GIVEN INFORMATION ▸
* * *

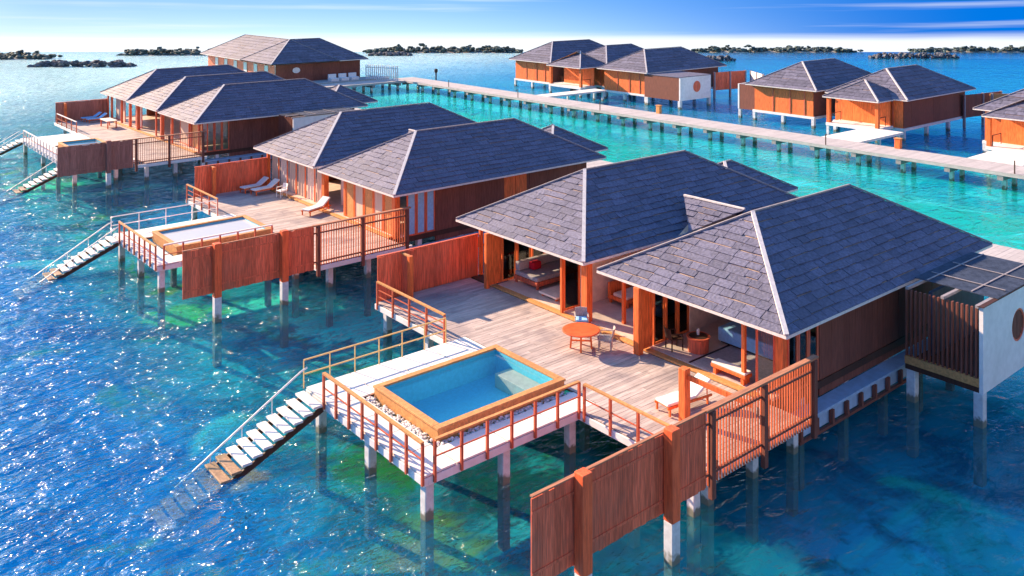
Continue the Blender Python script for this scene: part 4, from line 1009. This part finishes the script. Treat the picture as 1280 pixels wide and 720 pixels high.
# ------------------------------------------------------------------ villas beyond the boardwalk
def far_villa(label, bays, entry, path, box_y=None, screen=None):
    ys = [b[0] for b in bays]+[b[1] for b in bays]
    t_ = thing(GRID, 'overwater_villa', label, 'villa', (73, (min(ys)+max(ys))/2, 1.5))
    for (y0, y1, x0, x1) in bays:
        hip_roof(t_, x0, x1, y0, y1, 4.2, far=True, row=.6)
        wx, ya, yb = x0+.75, y0+.8, y1-.8
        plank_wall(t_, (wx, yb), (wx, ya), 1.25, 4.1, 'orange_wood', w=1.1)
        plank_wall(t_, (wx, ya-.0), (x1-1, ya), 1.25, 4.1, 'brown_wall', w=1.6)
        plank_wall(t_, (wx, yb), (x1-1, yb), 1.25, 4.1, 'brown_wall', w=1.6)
        for k in (.33, .62, .86):
            yy = yb+(ya-yb)*k; MB().box(wx-.12, wx-.062, yy-.06, yy+.06, 1.25, 4.1).build('batten', 'red_wood', t_)
        MB().box(wx-.2, x1-1, ya-.2, yb+.2, .98, 1.24).build('floor_beam', 'white_paint', t_)
        piles(t_, [(wx, ya), (wx, (ya+yb)/2), (wx, yb), (wx+5, ya), (wx+10, ya), (wx+6, yb)], top=.98, w=.36)
    if entry:
        y0, y1, x0, x1 = entry
        hip_roof(t_, x0, x1, y0, y1, 4.15, far=True, row=.6)
        for yy in (y0+.4, y1-.4): MB().box(x0+.4, x0+.75, yy-.18, yy+.18, 1.2, 4.05).build('pillar', 'orange_wood', t_, bevel=.02)
        plank_wall(t_, (x0+3.2, y1-.4), (x0+3.2, y0+.4), 1.4, 4.05, 'orange_wood', w=.6)
        MB().box(x0+.3, x0+3.4, y0+.2, y1-.2, 1.15, 1.45).build('porch_floor', 'white_paint', t_)
        for yy in (y0+.6, y1-.6):
            q = MB(); q.bar((x0+.8, yy, 2.4), (x0+2.6, yy, 2.4), .06, .06); q.bar((x0+.8, yy, 1.4), (x0+.8, yy, 2.4), .06, .06); q.bar((x0+2.6, yy, 1.4), (x0+2.6, yy, 2.4), .06, .06); q.build('handrail', 'dark_wood', t_)
        piles(t_, [(x0+.5, y0+.4), (x0+.5, y1-.4)], top=1.15)
    if path:
        y0, y1, x1 = path
        p_ = thing(GRID, 'entry_path', 'white entry path from the boardwalk to the '+label, 'path', ((61.3+x1)/2, (y0+y1)/2, 1.5))
        MB().box(61.24, x1, y0, y1, 1.28, 1.5).build('slab', 'white_deck', p_)
        piles(p_, [(x1-.4, y0+.3), (x1-.4, y1-.3), ((61.3+x1)/2, y0+.3), ((61.3+x1)/2, y1-.3)], top=1.28, w=.26)
    if screen:
        y0, y1, x0, x1 = screen
        MB().box(x0, x0+.15, y0, y1, 1.1, 4.0).build('side_wall', 'brown_wall', t_)
        MB().box(x0-.02, x1, y1+.005, y1+.2, 1.1, 4.05).build('end_wall', 'white_paint', t_)
        piles(t_, [(x0+.2, y1)], top=1.1, w=.36)
    if box_y:
        y0, y1, x0, x1 = box_y
        MB().box(x0, x1, y0, y0+.2, 1.05, 4.0).build('end_wall', 'white_paint', t_)
        MB().box(x0, x0+.2, y0+.2, y1, 1.05, 4.0).build('side_wall', 'brown_wall', t_)
        MB().box(x0+.21, x1, y0+.21, y1, 1.05, 1.3).build('bathroom_floor', 'white_paint', t_)
        MB().box(x0-.05, x1+.05, y0-.02, y1, 4.0, 4.08).build('box_roof', 'slate_far', t_)
        q = MB(); n = 24; cx, cz = (x0+x1)/2+.2, 2.7
        q.add([(cx+.72*math.cos(2*math.pi*i/n), y0-.04, cz+.72*math.sin(2*math.pi*i/n)) for i in range(n)]+[(cx+.72*math.cos(2*math.pi*i/n), y0+.01, cz+.72*math.sin(2*math.pi*i/n)) for i in range(n)],
              [tuple(range(n)), tuple(range(n, 2*n))]+[(i, (i+1) % n, n+(i+1) % n, n+i) for i in range(n)])
        q.build('round_window', 'red_wood', t_)
        piles(t_, [(x0+.2, y0+.2), (x1-.2, y0+.2), (x0+.2, y1-.4)], top=1.05, w=.4)
    return t_
far_villa('three part villa with white box and round window beyond the boardwalk',
    [(56.2, 65.4, 73.2, 90.3), (66.4, 75.2, 76.2, 90.5), (75.0, 84.6, 73.2, 90.8)], (66.9, 73.9, 71.4, 77.5), (62.4, 64.6, 72.0), (50.8, 56.8, 73.4, 79.6))
far_villa('twin roofed villa with orange porch beyond the boardwalk',
    [(21.15, 30.2, 72.55, 88.4), (31.3, 40.5, 72.65, 88.8)], (22.6, 28.7, 69.5, 75.6), (20.1, 23.9, 69.6), screen=(39.75, 41.9, 73.45, 78.0))
far_villa('villa cut by the right edge of the picture beyond the boardwalk',
    [(5.2, 14.5, 71.7, 88.0)], (5.6, 12.2, 68.0, 74.0), (6.4, 10.6, 68.3))
def simple_fence(label, x0, x1, y0, y1, m_, z0=1.1, z1=3.6):
    t_ = thing(GRID, 'privacy_fence', label, 'fence', ((x0+x1)/2, (y0+y1)/2, 1.2), 'privacy fences of the far villas')
    plank_wall(t_, (x0, y0), (x1, y1), z0, z1, m_, w=.5, th=.08).name = 'board_panel'
    for f in (.03, .5, .97):
        x, y = x0+(x1-x0)*f, y0+(y1-y0)*f; MB().box(x-.12, x+.12, y-.12, y+.12, -2.3, z1+.05).build('post', 'grey_trim', t_)
simple_fence('orange boarded fence right of the white box villa', 85.5, 91.6, 54.9, 53.8, 'red_wood')
simple_fence('pale grey boarded fence between the two far villas', 88.5, 91.5, 48.8, 53.0, 'pale_trim')
simple_fence('brown boarded fence right of the twin roofed villa', 86.2, 93.5, 21.6, 20.4, 'brown_wall')
simple_fence('tan boarded fence above the roof at the right edge of the picture', 90.0, 96.0, 20.3, 15.0, 'tan_wood')

# big pavilion far left
pv = thing(GRID, 'pavilion', 'large dark walled pavilion with broad brown and blue roof at far left', 'pavilion', (48, 111, 1.5))
hip_roof(pv, 40, 51, 98, 125.5, 4.3, far=True, row=.7, axis='y')
hip_roof(pv, 40, 56, 98, 109, 4.304, far=True, row=.7)
plank_wall(pv, (41, 124.5), (41, 99), .9, 4.2, 'red_wood', w=1.6)
plank_wall(pv, (41.07, 98.9), (55, 98.9), .9, 4.2, 'brown_wall', w=1.5)
plank_wall(pv, (55, 98.9), (55, 108), .9, 4.2, 'brown_wall', w=1.5)
for k in range(6):
    y = 101+k*3.8; glazed_panel(pv, (40.9, y+1.2), (40.9, y), 1.5, 3.9, 'pale_trim', 'cloth_white', name='window')
q = MB(); n = 20; cx, cz = 44.3, 3.2
q.add([(cx+.6*math.cos(2*math.pi*i/n), 98.72, cz+.42*math.sin(2*math.pi*i/n)) for i in range(n)]+[(cx+.6*math.cos(2*math.pi*i/n), 98.83, cz+.42*math.sin(2*math.pi*i/n)) for i in range(n)],
      [tuple(range(n)), tuple(range(n, 2*n))]+[(i, (i+1) % n, n+(i+1) % n, n+i) for i in range(n)])
q.build('oval_sign', 'white_paint', pv)
MB().box(40.5, 58, 95.0, 98.6, 1.1, 1.5).build('terrace', 'walk_board', pv)
piles(pv, [(x, y) for x in (42, 47, 52, 57) for y in (95.4, 104)], top=1.1, w=.35)
t_ = thing(GRID, 'slatted_fence', 'white slatted fence on the boardwalk right of the large pavilion', 'fence', (55.4, 93.1, 1.5))
q = MB(); y = 94.2
for k in range(16): q.box(54.2+k*.16, 54.3+k*.16, 95.7-k*.34-.07, 95.7-k*.34+.07, 1.5, 3.7)
q.build('slats', 'white_paint', t_)
q = MB(); q.bar((54.2, 95.7, 2.0), (56.65, 90.5, 2.0), .05, .10); q.bar((54.2, 95.7, 3.3), (56.65, 90.5, 3.3), .05, .10); q.build('rails', 'white_paint', t_)
for k, lab in enumerate(('leftmost of three pale sofas on the pavilion terrace', 'middle one of three pale sofas on the pavilion terrace', 'rightmost of three pale sofas on the pavilion terrace')):
    x = 49.0+k*1.7
    t_ = thing(GRID, 'outdoor_sofa', lab, 'sofa', (x, 96.0, 1.5), 'pale sofas on the pavilion terrace')
    MB().box(x-.65, x+.65, 95.6, 96.5, 1.5, 1.95).build('seat', 'cloth_white', t_, bevel=.05)
    MB().box(x-.65, x+.65, 96.5, 96.75, 1.5, 2.5).build('backrest', 'cloth_white', t_, bevel=.05)

# ------------------------------------------------------------------ far shore
def pt(px, d):
    """ground point at a picture column and a depth along the view"""
    a = R(HEAD); f = Vector((math.sin(a), math.cos(a))); r_ = Vector((math.cos(a), -math.sin(a)))
    v = Vector((CAM[0], CAM[1]))+f*d+r_*((px-640)/1104*d); return v
def island(label, p0, p1, d, hmax, dens=1.0):
    a, b = pt(p0, d), pt(p1, d); L = (b-a).length
    n = int(L/1.2)+2; vs, fs = [], []
    dirn = (b-a).normalized(); nn = Vector((-dirn.y, dirn.x))
    for i in range(n+1):
        p = a.lerp(b, i/n); tz = sea_z(p.x, p.y); tp = min(1, 6*min(i/n, 1-i/n)+.05)
        for k, (o_, h) in enumerate(((-5, -.7), (-3, .25), (0, .5), (4, .3), (7, -.7))):
            q = p+nn*o_*tp; vs.append((q.x, q.y, tz+h*(tp if h > 0 else 1)+random.uniform(-.05, .05)))
    for i in range(n):
        for k in range(4): fs.append((i*5+k, (i+1)*5+k, (i+1)*5+k+1, i*5+k+1))
    me = bpy.data.meshes.new('island'); me.from_pydata(vs, [], fs); me.materials.append(M['shore'])
    o = bpy.data.objects.new('island', me); C.objects.link(o); o['kind'] = 'structure'; o['label'] = 'low shore of '+label; o['category'] = 'island'
    mb = MB()
    for _ in range(int(L*3.2)):
        f = random.random(); p = a.lerp(b, f)+nn*random.uniform(-3.0, 2.5); tp = min(1, 5*min(f, 1-f)+.2)
        mb.blob((p.x, p.y, sea_z(p.x, p.y)+random.uniform(.2, .5)*tp*hmax), random.uniform(.3, .5), (1.5, 1.5, .8), .45, 6, 4)
    for _ in range(int(L*2.6*dens)):
        f = random.random(); p = a.lerp(b, f)+nn*random.uniform(-2.5, 3.5); tp = min(1, 5*min(f, 1-f)+.3)
        h = hmax*tp*random.uniform(.35, 1)*(1.0 if random.random() < .85 else 1.6); z0 = sea_z(p.x, p.y)
        for _k in range(3):
            mb.blob((p.x+random.uniform(-.5, .5), p.y+random.uniform(-.5, .5), z0+.4+h*random.uniform(.35, .85)), random.uniform(.28, .6), (1.2, 1.2, .7), .45, 6, 4)
    mb.solo(GRID, 'woods', 'leaves', 'dark tree line of '+label, 'woods', (a.x, a.y, sea_z(a.x, a.y)), kind='stuff')
def breakwater(label, p0, p1, d, hmax):
    a, b = pt(p0, d), pt(p1, d); L = (b-a).length; mb = MB()
    dirn = (b-a).normalized(); nn = Vector((-dirn.y, dirn.x))
    for _ in range(int(L*9)):
        f = random.random(); p = a.lerp(b, f)+nn*random.gauss(0, 1.0); tp = min(1, 6*min(f, 1-f)+.2)
        r = random.uniform(.25, .6); mb.blob((p.x, p.y, sea_z(p.x, p.y)+random.uniform(-.1, hmax)*tp), r, (1, 1, .75), .35, 6, 4)
    mb.solo(GRID, 'breakwater', 'rock', label, 'rocks', (a.x, a.y, sea_z(a.x, a.y)), kind='stuff')
island('the wooded island at the horizon in the middle', 458, 652, 236, 1.45)
island('the wooded island behind the white box villa', 868, 1070, 248, 1.15)
island('the wooded island at the right end of the horizon', 1140, 1420, 252, 1.0)
island('the wooded island left of the large pavilion', 152, 300, 215, 1.2, .8)
island('the wooded island at the left end of the horizon', -160, 66, 196, 1.15, .8)
breakwater('long dark rock breakwater in the sea at far left', 38, 166, 172, 1.0)
breakwater('dark rock breakwater in the blue sea at upper right', 1089, 1196, 200, .9)
breakwater('short rock breakwater behind the large pavilion', 462, 514, 212, .7)
breakwater('rock breakwater in front of the island right of the white box villa', 868, 916, 190, .9)
m_ = pt(545, 146); t_ = thing(GRID, 'channel_marker', 'small dark channel marker post in the water behind the far boardwalk', 'marker', (m_.x, m_.y, 0))
MB().tube((m_.x, m_.y, -2), (m_.x, m_.y, 1.2), .12).build('pole', 'dark_wood', t_)
MB().lathe(m_.x, m_.y, [(.1, 1.2), (.28, 1.3), (.28, 1.8), (.1, 1.9)], 10).build('topmark', 'dark_wood', t_)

* * *

TASK STATEMENT ▸
Where does the word "part" appear in the listing? List each line that holds it.

RESULT OF THIS TASK ▸
Continue the Blender Python script for this scene: part 4, from line 1009. This part finishes the script. Treat the picture as 1280 pixels wide and 720 pixels high.
far_villa('three part villa with white box and round window beyond the boardwalk',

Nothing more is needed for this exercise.